10 Temmuz 2015 Cuma

içindeki 'seni' sevmek

Son zamanlarda fazlasıyla dikkatimi çeken bir şey var. Bilmiyorum siz de dikkat ettiniz mi ama farkında mısınız artık hiç kimse ‘‘içinden geldiği gibi’’ değil. 

Nasıl yani, şöyle ki: Mesela şu an içinden, içini tatlı tatlı heyecanlandıran birini aramak geçiyor. Sesini unutmak istemiyorsun çünkü. E ara o zaman? İşte burada neon bir lamba gibi HAYIR kelimesi yanıp sönüyor ve fonda da yarışmacı kaybedince çalan DIITTT!

Peki sence neden? Bence aslında genelleme yapamayacak kadar çook sebebi var ne yazık ki.

Mesela muhtemel sebepleri sayacak olursak:
1. Kahramanımız pek tabii çekingen biri olabilir. Yani ne bileyim içinden gelenleri öyle pat diye yapamayan biridir. Bu yüzden içindeki ses hemen bahaneler üretir: ‘‘Neyse dur zaten çok işim var sonra ararım’’. Bi kere sevmekten büyük ve güzel iş olabilir mi?

2. Kendini fazlasıyla ciddiye alan biri olabilir. Egosu boyundan büyük tipler vardır ya hani. Zaman zaman o devasa egosu kendisini bile ezebilir, öyle beslemiş büyütmüştür onu. Yani der ki ‘'Aman canım ne arıycam, öyle ilk günden aranır mıymış hiç. O arasın.’’ Bak seennn.. Sonra da derler ki neden yalnızım. Ve dikkat et böyle tipler genelde yalnızdır da. İçinizdeki egoyu değil sevgiyi büyütün der geçerim.

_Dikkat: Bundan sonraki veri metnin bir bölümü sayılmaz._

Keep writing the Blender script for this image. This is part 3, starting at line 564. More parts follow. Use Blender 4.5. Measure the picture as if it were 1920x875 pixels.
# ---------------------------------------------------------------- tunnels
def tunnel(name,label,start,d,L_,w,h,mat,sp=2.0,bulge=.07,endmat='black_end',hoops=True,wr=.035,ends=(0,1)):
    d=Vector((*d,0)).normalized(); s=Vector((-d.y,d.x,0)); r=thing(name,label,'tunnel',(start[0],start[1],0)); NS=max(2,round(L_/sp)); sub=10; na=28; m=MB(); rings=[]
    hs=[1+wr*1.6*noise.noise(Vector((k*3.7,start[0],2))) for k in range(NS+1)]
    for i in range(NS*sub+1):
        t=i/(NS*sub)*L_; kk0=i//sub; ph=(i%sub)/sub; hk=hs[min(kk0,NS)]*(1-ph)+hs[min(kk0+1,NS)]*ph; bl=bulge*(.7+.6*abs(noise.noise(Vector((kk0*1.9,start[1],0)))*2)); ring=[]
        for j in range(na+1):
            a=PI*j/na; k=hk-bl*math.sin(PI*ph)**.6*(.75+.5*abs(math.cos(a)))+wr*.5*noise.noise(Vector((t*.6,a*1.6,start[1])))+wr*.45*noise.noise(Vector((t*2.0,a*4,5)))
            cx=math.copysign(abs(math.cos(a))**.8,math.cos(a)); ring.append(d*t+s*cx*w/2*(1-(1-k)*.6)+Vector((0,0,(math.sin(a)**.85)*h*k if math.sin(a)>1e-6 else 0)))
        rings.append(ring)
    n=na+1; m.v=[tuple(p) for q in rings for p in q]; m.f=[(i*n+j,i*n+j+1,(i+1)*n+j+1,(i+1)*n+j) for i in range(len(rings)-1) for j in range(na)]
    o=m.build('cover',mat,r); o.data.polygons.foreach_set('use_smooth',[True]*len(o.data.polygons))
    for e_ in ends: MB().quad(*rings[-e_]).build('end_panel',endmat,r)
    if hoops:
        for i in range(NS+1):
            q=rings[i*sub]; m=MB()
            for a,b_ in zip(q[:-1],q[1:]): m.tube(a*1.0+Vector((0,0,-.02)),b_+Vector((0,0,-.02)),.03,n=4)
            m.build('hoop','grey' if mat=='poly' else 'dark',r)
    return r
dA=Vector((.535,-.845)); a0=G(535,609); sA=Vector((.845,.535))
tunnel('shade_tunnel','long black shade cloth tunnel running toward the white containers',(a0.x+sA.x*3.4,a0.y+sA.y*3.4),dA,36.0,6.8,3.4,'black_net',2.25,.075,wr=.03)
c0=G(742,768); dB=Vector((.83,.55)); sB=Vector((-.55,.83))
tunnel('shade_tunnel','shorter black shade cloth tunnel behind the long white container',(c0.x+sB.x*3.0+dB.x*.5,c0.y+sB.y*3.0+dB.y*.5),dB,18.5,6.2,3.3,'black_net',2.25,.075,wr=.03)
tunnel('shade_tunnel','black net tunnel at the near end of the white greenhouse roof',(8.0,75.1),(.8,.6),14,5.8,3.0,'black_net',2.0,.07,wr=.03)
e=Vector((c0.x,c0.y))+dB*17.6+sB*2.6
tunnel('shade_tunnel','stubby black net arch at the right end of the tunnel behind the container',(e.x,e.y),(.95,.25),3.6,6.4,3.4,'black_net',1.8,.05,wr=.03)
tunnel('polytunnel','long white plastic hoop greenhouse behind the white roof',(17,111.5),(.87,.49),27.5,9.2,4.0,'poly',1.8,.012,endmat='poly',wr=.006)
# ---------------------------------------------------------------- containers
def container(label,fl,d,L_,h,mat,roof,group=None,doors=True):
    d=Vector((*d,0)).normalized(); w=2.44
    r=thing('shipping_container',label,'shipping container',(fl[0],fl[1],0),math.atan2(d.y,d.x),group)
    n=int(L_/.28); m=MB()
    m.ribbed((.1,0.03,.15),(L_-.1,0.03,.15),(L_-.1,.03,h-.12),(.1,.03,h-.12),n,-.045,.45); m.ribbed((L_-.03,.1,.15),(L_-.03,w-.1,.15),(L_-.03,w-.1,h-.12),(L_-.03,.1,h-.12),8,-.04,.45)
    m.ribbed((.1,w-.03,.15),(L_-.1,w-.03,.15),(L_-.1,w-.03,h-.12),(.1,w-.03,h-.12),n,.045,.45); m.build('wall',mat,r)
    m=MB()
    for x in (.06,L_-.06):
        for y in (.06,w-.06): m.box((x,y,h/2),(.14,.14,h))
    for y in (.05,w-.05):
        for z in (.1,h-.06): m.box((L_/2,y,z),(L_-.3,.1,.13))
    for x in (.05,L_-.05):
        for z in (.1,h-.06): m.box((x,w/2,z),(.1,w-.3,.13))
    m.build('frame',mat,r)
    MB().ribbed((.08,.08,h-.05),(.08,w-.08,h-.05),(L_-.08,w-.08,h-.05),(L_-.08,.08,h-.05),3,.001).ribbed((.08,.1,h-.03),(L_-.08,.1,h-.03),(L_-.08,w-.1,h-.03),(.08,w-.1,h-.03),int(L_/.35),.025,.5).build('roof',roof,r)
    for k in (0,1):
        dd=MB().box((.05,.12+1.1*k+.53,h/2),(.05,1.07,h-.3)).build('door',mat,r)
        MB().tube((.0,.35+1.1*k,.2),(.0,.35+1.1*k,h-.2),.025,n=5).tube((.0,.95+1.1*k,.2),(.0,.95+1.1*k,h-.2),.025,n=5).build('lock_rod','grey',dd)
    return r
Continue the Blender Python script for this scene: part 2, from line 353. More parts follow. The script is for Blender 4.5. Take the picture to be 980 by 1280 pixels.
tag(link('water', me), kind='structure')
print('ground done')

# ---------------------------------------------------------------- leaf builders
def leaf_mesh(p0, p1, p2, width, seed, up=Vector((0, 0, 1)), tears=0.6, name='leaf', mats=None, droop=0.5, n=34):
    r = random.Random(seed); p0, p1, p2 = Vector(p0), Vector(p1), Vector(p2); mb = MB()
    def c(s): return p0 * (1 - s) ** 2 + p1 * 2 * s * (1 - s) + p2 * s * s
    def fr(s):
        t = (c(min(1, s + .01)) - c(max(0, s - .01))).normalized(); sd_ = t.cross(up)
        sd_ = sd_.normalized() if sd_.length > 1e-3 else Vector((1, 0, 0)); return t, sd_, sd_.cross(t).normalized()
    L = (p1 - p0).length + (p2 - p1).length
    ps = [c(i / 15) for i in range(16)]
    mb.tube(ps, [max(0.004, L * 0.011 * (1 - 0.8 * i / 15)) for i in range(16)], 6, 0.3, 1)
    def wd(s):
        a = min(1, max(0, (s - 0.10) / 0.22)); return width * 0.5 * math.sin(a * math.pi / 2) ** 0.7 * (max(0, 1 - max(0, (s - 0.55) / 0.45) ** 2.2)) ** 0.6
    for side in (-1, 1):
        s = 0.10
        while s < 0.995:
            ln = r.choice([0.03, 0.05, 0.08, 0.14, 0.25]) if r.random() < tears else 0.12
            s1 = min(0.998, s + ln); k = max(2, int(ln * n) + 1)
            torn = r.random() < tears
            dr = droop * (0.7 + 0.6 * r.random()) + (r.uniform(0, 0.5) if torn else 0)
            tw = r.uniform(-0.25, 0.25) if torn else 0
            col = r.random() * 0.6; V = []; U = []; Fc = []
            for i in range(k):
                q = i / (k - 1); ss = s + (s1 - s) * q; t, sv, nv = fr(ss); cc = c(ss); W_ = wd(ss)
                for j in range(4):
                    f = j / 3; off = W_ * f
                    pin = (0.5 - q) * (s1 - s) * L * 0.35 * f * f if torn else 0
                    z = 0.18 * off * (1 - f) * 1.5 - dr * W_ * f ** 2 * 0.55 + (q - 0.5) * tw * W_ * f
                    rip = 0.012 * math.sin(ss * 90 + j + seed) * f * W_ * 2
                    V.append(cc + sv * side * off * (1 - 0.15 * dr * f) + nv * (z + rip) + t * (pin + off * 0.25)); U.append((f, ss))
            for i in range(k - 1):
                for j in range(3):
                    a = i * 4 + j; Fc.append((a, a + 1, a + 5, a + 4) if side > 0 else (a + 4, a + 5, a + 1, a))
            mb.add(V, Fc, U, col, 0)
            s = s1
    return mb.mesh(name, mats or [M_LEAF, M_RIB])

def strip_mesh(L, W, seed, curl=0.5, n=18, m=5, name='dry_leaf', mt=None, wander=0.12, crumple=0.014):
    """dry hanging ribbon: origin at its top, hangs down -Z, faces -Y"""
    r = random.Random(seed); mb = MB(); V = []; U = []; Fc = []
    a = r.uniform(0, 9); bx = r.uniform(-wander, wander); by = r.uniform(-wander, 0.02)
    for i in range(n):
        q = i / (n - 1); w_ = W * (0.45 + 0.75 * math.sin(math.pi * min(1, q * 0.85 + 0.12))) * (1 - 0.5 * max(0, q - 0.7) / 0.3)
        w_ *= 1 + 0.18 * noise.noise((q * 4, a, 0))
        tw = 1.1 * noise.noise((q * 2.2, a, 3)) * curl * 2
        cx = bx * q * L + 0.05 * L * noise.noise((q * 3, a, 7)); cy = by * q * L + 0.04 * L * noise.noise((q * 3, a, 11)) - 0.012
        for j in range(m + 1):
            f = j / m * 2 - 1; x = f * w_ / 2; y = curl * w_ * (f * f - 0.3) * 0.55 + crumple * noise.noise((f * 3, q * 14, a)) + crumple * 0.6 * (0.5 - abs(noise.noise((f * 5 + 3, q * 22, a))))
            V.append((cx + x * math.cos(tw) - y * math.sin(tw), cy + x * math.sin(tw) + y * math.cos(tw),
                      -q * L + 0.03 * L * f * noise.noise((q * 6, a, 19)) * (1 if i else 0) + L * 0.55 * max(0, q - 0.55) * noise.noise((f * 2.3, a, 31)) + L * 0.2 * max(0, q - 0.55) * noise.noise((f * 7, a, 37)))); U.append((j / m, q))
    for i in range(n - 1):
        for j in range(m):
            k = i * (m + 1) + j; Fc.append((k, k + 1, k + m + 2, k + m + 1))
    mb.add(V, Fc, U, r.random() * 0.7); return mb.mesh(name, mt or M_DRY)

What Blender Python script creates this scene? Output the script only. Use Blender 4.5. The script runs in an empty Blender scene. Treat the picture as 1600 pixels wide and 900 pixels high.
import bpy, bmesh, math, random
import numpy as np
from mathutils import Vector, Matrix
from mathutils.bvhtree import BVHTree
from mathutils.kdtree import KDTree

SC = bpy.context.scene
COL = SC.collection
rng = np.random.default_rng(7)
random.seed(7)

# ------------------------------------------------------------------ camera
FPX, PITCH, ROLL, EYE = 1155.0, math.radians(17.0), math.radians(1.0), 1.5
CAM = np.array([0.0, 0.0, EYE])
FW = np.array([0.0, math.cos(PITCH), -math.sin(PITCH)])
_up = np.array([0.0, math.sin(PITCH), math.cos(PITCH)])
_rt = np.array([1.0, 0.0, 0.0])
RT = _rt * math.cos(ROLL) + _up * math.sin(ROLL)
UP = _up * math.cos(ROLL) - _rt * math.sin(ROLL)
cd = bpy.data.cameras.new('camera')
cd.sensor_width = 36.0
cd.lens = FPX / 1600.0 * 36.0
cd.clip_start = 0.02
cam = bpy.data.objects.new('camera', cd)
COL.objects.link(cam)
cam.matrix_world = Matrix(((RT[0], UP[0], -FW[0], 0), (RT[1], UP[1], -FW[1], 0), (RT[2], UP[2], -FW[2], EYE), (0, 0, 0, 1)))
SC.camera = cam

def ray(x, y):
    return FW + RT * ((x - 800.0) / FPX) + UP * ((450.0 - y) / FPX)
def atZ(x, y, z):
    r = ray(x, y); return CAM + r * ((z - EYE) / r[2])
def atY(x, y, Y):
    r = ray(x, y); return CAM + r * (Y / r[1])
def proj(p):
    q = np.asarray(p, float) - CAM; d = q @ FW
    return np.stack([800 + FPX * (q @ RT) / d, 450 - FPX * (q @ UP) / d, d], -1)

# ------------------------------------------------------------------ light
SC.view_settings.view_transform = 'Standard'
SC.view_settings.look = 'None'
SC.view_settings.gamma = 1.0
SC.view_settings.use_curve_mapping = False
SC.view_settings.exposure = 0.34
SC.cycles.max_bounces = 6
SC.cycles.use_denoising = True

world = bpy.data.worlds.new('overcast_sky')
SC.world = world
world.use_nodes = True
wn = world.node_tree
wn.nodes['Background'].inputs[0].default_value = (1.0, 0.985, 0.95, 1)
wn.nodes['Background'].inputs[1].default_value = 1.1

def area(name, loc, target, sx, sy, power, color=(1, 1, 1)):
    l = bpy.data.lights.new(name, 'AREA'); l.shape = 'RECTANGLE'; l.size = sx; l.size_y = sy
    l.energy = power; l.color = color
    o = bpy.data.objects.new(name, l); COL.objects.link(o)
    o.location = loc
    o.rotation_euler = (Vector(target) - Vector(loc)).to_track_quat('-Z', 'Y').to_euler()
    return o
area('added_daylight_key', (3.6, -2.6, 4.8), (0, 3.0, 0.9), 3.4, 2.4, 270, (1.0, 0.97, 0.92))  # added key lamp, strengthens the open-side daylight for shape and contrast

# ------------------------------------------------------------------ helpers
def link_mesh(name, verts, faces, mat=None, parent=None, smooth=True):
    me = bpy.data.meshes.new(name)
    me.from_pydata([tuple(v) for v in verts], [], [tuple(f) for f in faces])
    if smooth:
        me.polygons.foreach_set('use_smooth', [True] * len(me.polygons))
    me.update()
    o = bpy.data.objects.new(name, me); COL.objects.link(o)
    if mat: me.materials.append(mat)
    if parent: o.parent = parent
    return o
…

3. Fazla mantıklı biridir. Deliler gibi sevse bile (ki bu kişilerin öyle çok deliler gibi sevdiğini de düşünmüyorum) böyle yukarıdan yukarıdan soğukkanlı gözlerle etrafı inceler, insanları süzer, yaptığı en ufak harekette mantıklı olmak için kendini parçalar, attığı her adımın mükemmel olmasını ister. Yani kısaca sanır ki bu hayat öyle her noktasıyla planlanabilir, her an mantıklı olunabilir bir matematik sorusudur. Her şey onun için denklemler, formüllerdir. Oysa fena halde yanılır. Sevgi diyoruz sevgi, bunun sağlaması denklemi mi olurmuş canım.

4. Ve tabii ki ve elbette içinden geleni içinden geldiği gibi yaşayan gerçek faniler vardır. ‘‘Şimdi bunu yapsam ne anlar şu an şunu yaparsam ne söyler’’ diye düşünmeden yapar. Çünkü bilir, içinden gelen sesi sevmek gerekir.

Çünkü içindeki ses de sensin, aslında o senin kendin.
Yani aslında içindeki sesi sevmek içindeki 'seni' sevmek demektir. Kasmalar, kendini ağırdan almalar bence tamamen içindeki sesi sevmemekle ilgilidir. Ne bileyim kimi o ses konuştukça rahatsız olur tüyleri ürperir duymazdan gelir, bir başkası o sesi ne zaman duysa sevinçten delirir.

Bu biraz da insanın kendisiyle ilgilidir. Ve zaman içerisinde o sesi tanımak, onu ve neden öyle davrandığını anlamak ve sonunda onunla barışmakla ilgilidir. Hem bence o ses bir yabancı değil, insanın jr hali. Hatta belki çocuk görünümlü bilge biri. Ve hatta bence o Usta Yoda’nın ta kendisi.